Should we believe the institutions and growth literature?

Dietz Vollrath at the Growth Economics Blog has a three part series on problems with the the empirical institutions and growth literature. If you’re a development economist or political economy person you should read these posts, and follow the blog. (It’s probably the best out there on economic growth, because–and in spite of–the fact it dives into the weeds once in a while.)

If you’ve immersed yourself in the literature you might not hear a lot new from Vollrath, but I am willing to bet you will hear at least a little new. I learned a good deal.

The empirical institutions and growth literature he doesn’t review is the largely historical and non-quantitative one. I find it more compelling and rich than the statistical literature, but they’re nice complements.

This has made me want to write up my notes and impressions on the literature, and how I teach it. Given that I don’t have the time, a few quick thoughts and pointers:

  • The institutions literature has focused too much on constraints and not on capacity. Constraints on power matter a lot. But the capacity of the state to get things done is equally or more important (e.g. collecting taxes, waging war, delivering justice and other services). In a statistical sense, you could say there’s an omitted variable problem–when we see constraints mattering it is actually capturing the effect of both constraints and capacity. But there’s actually a deeper problem of these being aspects of political development that have different determinants, and may feed off of one another.
  • You might argue a third dimension of institutions is the political machinery that gets developed to answer the question “Who decides?”. And re-answer it every day without a destructive conflict or tumultuous turnover of power. All the apparatus that helps elites and groups bargain and make and hold agreements, have a political conversation and compete for power more or less peacefully. This kind of political development has a lot in common with “constraints” and “capacity”, but it’s distinct. “How to manage peaceful political transitions as the relative power of different interest groups change?” is a really, really, fundamental question a society has to answer to have persistent economic growth.
  • The slightly less-read stuff that should be more read, in my opinion:
    • North, Wallis and Weingast, either their book or this summary paper
    • Tim Besley and Torsten Persson’s work on state capacity (one example). If there is a less technical piece many people would be happy for the pointer (and I could use it in my undergrad and masters classes).
    • Some of the small-sample comparative case study work in Latin America, such as Jeffrey Paige or James Mahoney. most economists only read Engerman and Sokoloff.
    • There’s a huge comparative politics literature (i.e. historical, comparative case studies). One of the nicer, more concise summaries is in John Ishiyama’s short textbook. He’s also the APSR editor at the moment. My master’s class syllabus has more of this in the “recommended readings”
    • There’s a growing empirical micro literature that uses subnational or individual data to show how important are things like social norms, rules, decision-making processes, and all the other things we think of as “institutions” at the micro level. A slightly dated and incomplete set are buried in my PhD syllabus for the political science/sustainable development students. One of the takeaways that is hard to reconcile with the macro literature is that these local institutions appear to be quite malleable in the short term. How do we understand persistence at the macro level then?
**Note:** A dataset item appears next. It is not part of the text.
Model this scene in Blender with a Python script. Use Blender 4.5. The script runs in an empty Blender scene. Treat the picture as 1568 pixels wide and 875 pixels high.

Hat tip to the Development Impact blog for reminding me about this series. In my opinion it’s the other essential blog to follow in development economics. 2 of my 4 email subscriptions to blogs are the two mentioned in this post, since I don’t want to miss one.

What is missing is a blog that introduces this audience to comparative politics and political development. The Why Nations Fail blog comes closest, and often has must read posts.